• Goal: Report the count of lines holding "part" in the records, with no other words.

• Records supplied:
(begin)
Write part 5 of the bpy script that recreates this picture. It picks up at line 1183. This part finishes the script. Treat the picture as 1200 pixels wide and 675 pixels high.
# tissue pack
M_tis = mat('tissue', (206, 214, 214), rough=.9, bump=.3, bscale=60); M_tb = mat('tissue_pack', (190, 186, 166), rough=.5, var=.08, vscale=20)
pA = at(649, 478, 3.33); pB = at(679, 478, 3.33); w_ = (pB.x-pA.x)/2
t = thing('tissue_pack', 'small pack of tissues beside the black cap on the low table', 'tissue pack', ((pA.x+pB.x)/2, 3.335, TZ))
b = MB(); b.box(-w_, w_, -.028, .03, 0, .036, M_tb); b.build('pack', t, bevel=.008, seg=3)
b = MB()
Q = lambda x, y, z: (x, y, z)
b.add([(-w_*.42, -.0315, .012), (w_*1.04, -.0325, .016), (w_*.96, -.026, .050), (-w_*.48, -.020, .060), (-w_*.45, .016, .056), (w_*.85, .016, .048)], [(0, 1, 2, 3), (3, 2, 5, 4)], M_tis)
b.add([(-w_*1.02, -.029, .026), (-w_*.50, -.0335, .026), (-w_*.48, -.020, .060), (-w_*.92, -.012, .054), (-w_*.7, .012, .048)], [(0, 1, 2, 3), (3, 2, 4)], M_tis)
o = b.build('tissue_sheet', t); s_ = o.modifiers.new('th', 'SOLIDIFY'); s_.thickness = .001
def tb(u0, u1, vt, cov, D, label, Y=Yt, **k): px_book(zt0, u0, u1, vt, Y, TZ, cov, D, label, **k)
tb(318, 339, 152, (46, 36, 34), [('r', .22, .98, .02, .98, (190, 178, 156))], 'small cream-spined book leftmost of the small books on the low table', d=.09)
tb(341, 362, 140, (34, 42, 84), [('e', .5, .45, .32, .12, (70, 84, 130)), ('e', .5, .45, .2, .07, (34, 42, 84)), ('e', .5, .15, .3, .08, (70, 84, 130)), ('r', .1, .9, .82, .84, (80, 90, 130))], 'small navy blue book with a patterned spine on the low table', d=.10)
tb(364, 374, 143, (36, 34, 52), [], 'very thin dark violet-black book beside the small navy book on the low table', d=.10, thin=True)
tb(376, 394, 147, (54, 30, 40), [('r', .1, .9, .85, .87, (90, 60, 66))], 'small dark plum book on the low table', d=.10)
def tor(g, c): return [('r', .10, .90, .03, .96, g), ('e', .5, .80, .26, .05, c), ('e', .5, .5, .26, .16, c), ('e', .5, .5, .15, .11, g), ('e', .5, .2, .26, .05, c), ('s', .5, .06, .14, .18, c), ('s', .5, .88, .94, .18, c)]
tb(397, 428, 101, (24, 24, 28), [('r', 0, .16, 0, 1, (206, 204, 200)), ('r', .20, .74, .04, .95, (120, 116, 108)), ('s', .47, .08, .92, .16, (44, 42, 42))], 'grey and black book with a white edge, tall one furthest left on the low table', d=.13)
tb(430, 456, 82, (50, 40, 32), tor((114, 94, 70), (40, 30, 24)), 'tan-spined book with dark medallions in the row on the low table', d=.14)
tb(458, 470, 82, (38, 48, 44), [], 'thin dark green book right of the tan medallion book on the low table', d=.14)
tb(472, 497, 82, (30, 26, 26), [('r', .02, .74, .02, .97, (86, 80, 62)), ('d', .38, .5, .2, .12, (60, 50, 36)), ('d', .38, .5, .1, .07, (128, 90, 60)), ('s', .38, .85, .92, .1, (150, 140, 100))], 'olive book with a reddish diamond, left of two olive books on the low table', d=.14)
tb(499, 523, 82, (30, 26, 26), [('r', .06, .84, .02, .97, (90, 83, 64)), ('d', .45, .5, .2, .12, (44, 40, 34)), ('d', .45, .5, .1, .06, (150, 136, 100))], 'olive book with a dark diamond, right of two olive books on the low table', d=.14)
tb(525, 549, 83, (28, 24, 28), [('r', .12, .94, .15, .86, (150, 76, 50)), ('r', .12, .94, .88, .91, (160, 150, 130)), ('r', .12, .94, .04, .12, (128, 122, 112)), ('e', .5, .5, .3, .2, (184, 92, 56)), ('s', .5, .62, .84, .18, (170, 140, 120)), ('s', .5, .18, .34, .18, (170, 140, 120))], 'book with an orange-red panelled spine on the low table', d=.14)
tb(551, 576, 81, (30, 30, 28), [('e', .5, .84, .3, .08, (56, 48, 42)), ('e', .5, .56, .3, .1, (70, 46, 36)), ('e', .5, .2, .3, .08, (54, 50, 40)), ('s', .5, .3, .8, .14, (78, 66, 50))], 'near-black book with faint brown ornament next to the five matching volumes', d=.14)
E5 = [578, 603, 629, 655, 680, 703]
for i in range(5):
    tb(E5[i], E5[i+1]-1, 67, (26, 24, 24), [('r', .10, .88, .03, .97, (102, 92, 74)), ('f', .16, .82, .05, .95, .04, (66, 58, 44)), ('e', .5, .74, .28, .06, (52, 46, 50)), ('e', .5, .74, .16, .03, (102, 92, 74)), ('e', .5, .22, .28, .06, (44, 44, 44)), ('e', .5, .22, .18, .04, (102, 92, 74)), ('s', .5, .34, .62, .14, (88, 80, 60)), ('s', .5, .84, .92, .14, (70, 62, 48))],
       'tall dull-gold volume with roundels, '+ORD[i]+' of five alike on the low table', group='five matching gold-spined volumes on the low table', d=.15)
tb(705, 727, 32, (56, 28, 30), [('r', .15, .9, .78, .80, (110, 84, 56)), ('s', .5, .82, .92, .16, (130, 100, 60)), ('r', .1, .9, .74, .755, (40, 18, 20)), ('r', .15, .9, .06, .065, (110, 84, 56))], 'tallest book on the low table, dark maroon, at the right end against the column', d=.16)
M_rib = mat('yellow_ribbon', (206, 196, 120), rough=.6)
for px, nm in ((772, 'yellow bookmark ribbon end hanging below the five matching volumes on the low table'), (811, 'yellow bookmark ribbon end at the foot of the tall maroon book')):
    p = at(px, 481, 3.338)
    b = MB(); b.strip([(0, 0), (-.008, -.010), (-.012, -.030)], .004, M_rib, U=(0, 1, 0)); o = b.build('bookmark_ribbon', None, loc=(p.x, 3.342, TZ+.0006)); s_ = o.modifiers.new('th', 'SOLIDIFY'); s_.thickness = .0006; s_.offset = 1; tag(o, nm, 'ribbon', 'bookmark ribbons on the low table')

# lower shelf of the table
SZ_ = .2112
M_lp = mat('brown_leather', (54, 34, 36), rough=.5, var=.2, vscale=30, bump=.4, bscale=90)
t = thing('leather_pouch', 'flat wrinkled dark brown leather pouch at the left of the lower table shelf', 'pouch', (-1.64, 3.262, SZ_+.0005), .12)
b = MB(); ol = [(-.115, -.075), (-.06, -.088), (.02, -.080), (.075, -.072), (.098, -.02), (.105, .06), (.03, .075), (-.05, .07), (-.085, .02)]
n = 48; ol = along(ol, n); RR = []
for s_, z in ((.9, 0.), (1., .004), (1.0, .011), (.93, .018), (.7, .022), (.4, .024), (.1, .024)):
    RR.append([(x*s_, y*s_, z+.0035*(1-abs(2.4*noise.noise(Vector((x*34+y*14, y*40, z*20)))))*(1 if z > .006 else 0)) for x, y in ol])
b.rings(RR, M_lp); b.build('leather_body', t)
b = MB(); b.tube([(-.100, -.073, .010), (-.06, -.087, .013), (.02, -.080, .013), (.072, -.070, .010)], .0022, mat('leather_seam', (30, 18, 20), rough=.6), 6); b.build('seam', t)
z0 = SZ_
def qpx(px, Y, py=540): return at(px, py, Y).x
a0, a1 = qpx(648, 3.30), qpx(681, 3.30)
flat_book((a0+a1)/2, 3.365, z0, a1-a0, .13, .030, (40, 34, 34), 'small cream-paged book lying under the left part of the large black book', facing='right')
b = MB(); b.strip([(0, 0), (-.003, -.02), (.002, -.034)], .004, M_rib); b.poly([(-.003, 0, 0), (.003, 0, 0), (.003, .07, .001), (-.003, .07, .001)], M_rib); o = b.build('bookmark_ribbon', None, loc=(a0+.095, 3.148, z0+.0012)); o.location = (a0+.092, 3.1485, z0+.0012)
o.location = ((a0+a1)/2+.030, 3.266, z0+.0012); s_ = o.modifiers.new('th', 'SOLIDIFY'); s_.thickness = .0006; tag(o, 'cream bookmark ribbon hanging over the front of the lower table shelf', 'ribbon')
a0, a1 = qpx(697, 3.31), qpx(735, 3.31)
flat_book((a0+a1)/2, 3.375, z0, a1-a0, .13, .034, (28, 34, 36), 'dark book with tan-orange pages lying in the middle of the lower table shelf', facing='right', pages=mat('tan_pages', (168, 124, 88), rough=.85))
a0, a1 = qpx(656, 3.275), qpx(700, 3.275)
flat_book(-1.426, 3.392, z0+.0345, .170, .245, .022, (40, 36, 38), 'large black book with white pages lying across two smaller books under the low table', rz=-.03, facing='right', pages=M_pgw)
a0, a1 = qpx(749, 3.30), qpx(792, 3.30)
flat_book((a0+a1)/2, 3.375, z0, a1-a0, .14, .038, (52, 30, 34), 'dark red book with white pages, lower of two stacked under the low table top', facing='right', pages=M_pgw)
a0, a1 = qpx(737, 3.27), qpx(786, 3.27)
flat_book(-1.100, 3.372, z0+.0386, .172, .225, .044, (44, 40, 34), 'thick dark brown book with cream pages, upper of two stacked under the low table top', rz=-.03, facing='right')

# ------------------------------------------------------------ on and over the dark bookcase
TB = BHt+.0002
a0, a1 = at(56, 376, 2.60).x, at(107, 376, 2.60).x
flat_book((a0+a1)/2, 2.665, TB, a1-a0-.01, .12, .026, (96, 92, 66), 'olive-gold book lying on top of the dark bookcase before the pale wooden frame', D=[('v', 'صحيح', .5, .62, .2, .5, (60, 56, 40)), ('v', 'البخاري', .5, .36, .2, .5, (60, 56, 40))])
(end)
(begin)
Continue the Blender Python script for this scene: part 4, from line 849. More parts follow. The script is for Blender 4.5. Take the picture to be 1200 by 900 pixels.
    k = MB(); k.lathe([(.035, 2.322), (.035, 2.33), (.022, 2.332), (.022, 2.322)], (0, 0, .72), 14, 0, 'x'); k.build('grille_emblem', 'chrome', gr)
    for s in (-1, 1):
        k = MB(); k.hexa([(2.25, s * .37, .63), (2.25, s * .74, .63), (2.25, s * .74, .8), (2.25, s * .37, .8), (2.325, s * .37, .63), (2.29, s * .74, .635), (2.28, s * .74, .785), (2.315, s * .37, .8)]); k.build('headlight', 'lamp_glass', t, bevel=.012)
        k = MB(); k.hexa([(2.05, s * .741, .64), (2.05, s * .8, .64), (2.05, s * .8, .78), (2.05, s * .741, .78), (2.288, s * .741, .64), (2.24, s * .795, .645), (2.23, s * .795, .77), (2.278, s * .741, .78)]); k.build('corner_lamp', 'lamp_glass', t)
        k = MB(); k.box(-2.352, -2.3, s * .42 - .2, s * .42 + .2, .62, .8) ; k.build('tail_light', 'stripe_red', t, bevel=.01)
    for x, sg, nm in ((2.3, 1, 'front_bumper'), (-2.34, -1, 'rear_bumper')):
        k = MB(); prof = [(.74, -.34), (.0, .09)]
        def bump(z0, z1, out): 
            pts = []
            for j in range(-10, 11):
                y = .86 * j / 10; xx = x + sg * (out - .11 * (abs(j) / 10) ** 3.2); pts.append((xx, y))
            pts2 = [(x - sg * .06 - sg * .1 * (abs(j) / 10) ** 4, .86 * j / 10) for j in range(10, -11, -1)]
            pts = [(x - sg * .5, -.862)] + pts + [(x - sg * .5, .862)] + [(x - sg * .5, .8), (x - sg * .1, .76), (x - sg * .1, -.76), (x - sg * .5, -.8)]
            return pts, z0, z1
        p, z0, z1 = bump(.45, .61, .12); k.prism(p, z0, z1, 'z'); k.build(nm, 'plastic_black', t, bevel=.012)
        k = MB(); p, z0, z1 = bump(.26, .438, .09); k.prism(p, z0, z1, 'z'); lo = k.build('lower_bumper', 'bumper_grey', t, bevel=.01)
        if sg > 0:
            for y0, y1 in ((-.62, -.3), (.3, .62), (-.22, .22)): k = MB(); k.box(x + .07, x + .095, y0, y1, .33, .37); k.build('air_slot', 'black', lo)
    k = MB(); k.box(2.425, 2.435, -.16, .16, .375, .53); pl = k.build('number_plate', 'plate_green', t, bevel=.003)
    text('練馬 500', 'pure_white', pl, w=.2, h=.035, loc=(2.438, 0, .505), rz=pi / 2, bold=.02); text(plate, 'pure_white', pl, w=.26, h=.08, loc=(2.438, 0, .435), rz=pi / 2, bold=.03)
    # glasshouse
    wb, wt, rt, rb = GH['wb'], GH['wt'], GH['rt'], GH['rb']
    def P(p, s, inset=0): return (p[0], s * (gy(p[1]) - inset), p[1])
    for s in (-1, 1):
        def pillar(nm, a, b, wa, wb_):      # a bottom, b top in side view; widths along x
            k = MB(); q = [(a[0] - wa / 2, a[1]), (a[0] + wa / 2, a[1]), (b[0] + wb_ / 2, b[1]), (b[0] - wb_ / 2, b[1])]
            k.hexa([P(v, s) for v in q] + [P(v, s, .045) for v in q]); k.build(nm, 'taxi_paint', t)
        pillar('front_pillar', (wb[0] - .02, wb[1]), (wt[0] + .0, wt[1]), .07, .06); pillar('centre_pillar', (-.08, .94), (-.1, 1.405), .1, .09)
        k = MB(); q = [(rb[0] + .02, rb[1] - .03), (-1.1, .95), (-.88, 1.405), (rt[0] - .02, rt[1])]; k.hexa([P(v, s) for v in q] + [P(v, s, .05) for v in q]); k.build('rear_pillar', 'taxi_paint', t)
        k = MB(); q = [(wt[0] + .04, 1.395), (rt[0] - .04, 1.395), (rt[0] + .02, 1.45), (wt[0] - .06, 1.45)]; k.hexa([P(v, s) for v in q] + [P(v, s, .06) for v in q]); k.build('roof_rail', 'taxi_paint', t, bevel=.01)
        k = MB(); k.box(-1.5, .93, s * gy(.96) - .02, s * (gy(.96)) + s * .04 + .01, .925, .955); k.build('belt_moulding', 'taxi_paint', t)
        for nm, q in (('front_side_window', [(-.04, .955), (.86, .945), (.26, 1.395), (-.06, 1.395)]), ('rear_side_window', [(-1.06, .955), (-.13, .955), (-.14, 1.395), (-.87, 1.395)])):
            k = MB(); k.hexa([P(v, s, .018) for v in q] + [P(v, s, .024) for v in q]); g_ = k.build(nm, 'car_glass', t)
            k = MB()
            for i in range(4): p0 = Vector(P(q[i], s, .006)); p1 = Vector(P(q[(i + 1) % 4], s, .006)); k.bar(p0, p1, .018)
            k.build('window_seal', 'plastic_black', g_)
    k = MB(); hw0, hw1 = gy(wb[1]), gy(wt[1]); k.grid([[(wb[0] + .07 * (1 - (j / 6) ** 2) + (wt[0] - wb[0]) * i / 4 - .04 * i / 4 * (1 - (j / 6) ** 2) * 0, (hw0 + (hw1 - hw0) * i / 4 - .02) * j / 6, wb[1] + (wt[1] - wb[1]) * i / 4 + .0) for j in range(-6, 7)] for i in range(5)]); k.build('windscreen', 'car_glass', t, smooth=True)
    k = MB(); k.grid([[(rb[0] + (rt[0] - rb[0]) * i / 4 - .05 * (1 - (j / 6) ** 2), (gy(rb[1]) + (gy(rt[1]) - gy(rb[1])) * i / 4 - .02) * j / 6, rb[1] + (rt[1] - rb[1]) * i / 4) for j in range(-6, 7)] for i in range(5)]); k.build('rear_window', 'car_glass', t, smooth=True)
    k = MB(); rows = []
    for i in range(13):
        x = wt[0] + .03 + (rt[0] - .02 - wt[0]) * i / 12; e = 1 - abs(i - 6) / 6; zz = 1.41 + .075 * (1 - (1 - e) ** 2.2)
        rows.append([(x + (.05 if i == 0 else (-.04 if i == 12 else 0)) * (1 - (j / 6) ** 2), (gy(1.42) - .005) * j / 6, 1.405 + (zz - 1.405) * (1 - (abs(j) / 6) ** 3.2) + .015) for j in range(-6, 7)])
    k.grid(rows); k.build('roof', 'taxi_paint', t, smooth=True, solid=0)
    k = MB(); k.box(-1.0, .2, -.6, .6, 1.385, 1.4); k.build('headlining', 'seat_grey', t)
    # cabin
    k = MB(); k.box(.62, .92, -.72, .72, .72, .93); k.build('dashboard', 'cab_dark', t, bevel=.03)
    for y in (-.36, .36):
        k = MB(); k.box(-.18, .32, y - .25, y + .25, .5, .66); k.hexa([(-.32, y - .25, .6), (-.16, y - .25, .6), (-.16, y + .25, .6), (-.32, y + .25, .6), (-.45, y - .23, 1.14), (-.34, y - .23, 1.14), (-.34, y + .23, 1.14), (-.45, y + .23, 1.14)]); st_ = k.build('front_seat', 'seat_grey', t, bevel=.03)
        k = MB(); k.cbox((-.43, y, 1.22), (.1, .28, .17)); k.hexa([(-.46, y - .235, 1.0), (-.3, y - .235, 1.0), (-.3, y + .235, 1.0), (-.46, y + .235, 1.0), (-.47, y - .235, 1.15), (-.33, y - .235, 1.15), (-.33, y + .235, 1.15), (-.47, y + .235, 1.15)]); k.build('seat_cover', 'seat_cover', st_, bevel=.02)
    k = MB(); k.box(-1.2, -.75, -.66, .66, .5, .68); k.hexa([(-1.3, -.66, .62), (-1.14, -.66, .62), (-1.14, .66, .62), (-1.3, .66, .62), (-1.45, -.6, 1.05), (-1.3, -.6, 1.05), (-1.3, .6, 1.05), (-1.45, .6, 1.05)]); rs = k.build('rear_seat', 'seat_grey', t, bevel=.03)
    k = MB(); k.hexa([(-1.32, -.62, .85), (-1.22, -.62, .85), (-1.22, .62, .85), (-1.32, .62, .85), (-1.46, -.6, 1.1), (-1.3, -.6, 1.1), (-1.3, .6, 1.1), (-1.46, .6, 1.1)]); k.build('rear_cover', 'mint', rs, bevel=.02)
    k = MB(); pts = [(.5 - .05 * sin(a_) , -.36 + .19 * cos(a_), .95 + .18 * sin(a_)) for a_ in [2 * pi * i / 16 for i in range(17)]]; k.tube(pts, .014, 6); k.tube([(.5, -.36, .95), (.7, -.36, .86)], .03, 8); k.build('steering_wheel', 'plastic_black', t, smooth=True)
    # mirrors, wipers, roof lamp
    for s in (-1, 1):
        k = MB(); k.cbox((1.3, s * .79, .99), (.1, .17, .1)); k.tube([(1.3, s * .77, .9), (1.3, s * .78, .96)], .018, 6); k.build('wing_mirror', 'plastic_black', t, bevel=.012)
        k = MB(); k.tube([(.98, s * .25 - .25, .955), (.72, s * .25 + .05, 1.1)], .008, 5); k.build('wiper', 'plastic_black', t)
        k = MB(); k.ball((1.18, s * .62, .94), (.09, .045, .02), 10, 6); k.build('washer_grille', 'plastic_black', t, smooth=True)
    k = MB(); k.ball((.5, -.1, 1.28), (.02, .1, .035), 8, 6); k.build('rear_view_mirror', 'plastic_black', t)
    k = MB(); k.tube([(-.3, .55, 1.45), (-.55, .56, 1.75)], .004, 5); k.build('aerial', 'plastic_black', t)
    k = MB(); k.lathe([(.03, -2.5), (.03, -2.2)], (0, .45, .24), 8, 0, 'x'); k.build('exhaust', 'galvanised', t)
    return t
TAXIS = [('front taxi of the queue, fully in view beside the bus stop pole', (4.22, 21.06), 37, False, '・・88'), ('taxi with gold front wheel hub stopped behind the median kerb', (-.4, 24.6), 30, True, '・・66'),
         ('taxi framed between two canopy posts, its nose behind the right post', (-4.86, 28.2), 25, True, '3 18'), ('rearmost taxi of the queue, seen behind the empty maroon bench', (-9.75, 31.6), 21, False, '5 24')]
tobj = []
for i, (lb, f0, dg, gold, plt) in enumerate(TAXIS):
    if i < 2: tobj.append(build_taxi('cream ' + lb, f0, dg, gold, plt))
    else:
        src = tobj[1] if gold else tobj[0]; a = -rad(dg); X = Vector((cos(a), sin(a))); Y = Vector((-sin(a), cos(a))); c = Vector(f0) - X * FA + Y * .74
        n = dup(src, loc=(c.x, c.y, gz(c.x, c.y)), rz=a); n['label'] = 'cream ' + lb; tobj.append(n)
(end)
• Response to the task: 3